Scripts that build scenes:
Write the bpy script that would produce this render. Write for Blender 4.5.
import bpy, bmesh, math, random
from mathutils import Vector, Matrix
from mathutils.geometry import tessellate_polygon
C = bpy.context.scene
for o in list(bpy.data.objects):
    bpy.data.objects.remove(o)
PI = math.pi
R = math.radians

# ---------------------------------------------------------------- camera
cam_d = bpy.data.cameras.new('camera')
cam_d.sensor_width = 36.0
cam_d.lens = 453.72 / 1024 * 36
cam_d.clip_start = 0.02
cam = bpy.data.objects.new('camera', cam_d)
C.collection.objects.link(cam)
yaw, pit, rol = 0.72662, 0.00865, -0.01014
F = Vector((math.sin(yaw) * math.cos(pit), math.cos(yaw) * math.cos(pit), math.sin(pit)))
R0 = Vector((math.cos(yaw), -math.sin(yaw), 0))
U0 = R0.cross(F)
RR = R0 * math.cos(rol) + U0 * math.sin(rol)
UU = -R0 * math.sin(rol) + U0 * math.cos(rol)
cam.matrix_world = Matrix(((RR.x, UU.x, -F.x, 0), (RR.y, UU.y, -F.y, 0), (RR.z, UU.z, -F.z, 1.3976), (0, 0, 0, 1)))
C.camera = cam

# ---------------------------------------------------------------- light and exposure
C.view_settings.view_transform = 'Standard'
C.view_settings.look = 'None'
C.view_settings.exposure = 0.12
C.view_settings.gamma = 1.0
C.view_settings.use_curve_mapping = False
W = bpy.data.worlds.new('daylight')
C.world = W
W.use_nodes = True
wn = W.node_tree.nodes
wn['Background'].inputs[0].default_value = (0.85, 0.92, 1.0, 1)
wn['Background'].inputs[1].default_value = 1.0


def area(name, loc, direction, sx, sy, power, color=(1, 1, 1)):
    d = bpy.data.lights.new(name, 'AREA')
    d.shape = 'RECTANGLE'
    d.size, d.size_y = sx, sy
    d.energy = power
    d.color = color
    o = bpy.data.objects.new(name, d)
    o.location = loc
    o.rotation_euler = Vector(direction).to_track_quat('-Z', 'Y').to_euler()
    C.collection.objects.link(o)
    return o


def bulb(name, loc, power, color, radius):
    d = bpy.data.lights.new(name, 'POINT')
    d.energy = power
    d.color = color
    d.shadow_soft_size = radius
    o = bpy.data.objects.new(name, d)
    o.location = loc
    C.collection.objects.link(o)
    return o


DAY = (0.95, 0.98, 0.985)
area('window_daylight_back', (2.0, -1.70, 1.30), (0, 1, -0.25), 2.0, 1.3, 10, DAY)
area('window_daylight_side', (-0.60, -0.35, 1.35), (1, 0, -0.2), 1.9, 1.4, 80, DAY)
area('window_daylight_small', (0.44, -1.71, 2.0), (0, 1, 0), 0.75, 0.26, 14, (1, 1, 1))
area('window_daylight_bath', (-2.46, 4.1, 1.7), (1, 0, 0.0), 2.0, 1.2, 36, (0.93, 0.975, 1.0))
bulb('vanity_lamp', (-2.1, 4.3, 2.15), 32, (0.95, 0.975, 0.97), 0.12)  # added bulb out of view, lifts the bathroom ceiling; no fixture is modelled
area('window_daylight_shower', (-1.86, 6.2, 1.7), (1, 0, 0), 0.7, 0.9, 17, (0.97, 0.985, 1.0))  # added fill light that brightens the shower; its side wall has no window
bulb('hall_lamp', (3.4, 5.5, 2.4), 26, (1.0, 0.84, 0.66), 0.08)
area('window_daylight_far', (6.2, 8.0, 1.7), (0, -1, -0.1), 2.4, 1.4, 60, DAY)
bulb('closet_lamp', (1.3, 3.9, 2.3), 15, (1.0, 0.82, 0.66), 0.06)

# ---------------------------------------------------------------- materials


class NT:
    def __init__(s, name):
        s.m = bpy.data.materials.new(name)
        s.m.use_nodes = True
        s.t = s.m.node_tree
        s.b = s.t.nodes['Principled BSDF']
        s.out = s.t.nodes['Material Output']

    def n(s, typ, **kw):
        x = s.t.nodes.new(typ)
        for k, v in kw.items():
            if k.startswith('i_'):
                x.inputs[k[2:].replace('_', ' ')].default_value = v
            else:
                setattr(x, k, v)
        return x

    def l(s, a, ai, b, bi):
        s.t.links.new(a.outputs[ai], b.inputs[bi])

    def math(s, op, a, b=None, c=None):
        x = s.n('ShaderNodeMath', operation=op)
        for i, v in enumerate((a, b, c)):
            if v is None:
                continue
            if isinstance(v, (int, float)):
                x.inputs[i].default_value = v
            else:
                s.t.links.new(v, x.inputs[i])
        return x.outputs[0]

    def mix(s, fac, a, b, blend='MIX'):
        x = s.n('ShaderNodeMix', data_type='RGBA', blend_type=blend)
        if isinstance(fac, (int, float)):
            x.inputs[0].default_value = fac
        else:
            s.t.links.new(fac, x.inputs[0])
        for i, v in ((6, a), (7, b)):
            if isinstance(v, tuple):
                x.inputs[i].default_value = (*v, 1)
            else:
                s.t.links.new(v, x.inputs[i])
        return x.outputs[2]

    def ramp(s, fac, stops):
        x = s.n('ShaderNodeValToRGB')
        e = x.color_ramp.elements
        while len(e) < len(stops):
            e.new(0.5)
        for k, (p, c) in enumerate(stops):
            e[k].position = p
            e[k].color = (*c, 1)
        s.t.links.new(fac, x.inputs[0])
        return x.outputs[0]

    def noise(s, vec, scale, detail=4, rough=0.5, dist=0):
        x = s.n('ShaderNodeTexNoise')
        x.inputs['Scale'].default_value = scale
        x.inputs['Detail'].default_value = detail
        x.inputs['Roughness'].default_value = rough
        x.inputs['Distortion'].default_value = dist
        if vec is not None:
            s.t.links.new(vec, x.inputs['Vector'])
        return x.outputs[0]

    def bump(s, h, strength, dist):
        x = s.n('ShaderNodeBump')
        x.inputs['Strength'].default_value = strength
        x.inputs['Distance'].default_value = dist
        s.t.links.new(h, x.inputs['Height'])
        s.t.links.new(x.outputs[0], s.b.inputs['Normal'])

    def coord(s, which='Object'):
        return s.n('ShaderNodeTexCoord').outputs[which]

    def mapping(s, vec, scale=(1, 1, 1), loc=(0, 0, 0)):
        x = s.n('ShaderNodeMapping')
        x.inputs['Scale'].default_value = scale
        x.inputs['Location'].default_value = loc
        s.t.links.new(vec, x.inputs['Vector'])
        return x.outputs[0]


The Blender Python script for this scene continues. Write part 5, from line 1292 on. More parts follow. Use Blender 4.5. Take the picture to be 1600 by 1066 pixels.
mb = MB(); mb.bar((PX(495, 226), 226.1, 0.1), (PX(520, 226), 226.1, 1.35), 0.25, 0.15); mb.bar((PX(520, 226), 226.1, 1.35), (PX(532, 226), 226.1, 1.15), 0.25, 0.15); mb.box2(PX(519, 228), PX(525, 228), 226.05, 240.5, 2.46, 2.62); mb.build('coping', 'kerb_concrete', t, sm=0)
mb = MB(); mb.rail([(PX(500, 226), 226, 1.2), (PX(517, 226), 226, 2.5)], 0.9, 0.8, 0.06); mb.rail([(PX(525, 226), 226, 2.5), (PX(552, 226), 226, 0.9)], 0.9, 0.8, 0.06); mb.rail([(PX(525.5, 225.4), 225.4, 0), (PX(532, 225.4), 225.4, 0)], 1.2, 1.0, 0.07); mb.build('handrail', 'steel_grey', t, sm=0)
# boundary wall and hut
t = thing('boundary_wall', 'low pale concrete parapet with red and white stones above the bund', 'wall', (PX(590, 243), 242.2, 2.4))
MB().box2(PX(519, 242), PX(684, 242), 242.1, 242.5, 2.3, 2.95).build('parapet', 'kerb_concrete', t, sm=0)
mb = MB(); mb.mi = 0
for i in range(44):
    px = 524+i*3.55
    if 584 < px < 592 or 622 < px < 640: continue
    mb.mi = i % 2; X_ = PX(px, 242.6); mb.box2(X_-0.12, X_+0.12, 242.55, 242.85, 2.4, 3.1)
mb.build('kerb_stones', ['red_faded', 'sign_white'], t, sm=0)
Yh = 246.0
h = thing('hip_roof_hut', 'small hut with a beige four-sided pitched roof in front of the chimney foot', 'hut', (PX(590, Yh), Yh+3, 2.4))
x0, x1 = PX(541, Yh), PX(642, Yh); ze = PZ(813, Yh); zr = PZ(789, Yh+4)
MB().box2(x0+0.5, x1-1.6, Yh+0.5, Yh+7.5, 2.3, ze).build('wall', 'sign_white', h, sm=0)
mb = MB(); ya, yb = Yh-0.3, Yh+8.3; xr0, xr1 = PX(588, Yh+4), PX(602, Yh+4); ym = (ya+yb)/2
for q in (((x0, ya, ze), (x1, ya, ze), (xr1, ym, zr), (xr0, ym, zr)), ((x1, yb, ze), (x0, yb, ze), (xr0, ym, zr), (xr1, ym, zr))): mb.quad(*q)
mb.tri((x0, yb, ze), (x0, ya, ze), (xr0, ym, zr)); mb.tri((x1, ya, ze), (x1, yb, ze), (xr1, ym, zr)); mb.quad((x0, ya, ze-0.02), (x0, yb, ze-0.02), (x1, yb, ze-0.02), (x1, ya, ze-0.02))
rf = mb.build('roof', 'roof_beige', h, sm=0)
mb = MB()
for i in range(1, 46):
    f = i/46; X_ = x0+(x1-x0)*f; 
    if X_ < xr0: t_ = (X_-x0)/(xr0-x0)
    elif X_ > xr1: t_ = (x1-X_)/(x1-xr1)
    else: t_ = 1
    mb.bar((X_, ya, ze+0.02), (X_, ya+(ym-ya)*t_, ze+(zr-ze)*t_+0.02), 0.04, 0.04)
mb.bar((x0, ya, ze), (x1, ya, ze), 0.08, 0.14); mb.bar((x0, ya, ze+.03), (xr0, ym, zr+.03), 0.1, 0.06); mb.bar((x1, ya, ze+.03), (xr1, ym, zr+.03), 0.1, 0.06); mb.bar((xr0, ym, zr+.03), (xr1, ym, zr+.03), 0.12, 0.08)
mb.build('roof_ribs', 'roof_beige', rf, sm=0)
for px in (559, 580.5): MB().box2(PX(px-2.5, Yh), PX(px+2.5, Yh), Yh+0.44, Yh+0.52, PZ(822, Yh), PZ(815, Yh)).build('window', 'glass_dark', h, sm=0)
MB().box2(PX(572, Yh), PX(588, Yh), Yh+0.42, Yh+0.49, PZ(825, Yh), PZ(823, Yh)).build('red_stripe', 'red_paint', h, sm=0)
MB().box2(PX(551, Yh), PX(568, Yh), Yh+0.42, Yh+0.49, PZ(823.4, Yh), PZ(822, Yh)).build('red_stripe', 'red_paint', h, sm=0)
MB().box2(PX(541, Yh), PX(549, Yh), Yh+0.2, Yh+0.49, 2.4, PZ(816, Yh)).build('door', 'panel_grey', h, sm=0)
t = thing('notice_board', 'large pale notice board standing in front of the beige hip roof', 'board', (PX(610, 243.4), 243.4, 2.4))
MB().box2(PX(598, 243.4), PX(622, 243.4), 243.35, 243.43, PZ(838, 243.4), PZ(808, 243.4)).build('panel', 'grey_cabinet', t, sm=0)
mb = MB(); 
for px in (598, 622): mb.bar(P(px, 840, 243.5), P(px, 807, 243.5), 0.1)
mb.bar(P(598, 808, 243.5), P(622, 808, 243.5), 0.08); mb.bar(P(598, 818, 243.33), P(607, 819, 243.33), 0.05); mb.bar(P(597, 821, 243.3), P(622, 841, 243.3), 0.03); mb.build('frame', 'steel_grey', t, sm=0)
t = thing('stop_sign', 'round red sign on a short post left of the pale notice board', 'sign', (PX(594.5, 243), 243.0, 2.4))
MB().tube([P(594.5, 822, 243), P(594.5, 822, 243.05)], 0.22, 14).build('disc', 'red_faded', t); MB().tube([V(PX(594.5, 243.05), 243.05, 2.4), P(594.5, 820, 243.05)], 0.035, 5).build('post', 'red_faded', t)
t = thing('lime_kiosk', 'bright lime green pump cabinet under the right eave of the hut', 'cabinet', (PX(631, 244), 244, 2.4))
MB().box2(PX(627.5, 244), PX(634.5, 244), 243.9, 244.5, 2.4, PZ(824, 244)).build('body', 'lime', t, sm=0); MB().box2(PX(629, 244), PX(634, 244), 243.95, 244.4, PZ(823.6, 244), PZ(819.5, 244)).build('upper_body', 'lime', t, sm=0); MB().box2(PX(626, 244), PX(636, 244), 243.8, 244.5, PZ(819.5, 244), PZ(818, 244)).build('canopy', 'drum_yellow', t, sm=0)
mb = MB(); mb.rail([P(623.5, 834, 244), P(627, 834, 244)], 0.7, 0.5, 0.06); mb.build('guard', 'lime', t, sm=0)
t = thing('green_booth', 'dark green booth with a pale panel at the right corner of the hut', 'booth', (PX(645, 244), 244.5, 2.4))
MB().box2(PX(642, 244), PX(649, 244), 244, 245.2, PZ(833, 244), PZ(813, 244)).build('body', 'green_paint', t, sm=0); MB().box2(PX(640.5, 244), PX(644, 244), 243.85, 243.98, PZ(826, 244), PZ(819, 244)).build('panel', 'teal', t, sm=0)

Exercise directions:
Starting at the first line of the material above, reproduce each line exactly up to and including the line with "C.camera = cam".

Solution to this problem:
Write the bpy script that would produce this render. Write for Blender 4.5.
import bpy, bmesh, math, random
from mathutils import Vector, Matrix
from mathutils.geometry import tessellate_polygon
C = bpy.context.scene
for o in list(bpy.data.objects):
    bpy.data.objects.remove(o)
PI = math.pi
R = math.radians

# ---------------------------------------------------------------- camera
cam_d = bpy.data.cameras.new('camera')
cam_d.sensor_width = 36.0
cam_d.lens = 453.72 / 1024 * 36
cam_d.clip_start = 0.02
cam = bpy.data.objects.new('camera', cam_d)
C.collection.objects.link(cam)
yaw, pit, rol = 0.72662, 0.00865, -0.01014
F = Vector((math.sin(yaw) * math.cos(pit), math.cos(yaw) * math.cos(pit), math.sin(pit)))
R0 = Vector((math.cos(yaw), -math.sin(yaw), 0))
U0 = R0.cross(F)
RR = R0 * math.cos(rol) + U0 * math.sin(rol)
UU = -R0 * math.sin(rol) + U0 * math.cos(rol)
cam.matrix_world = Matrix(((RR.x, UU.x, -F.x, 0), (RR.y, UU.y, -F.y, 0), (RR.z, UU.z, -F.z, 1.3976), (0, 0, 0, 1)))
C.camera = cam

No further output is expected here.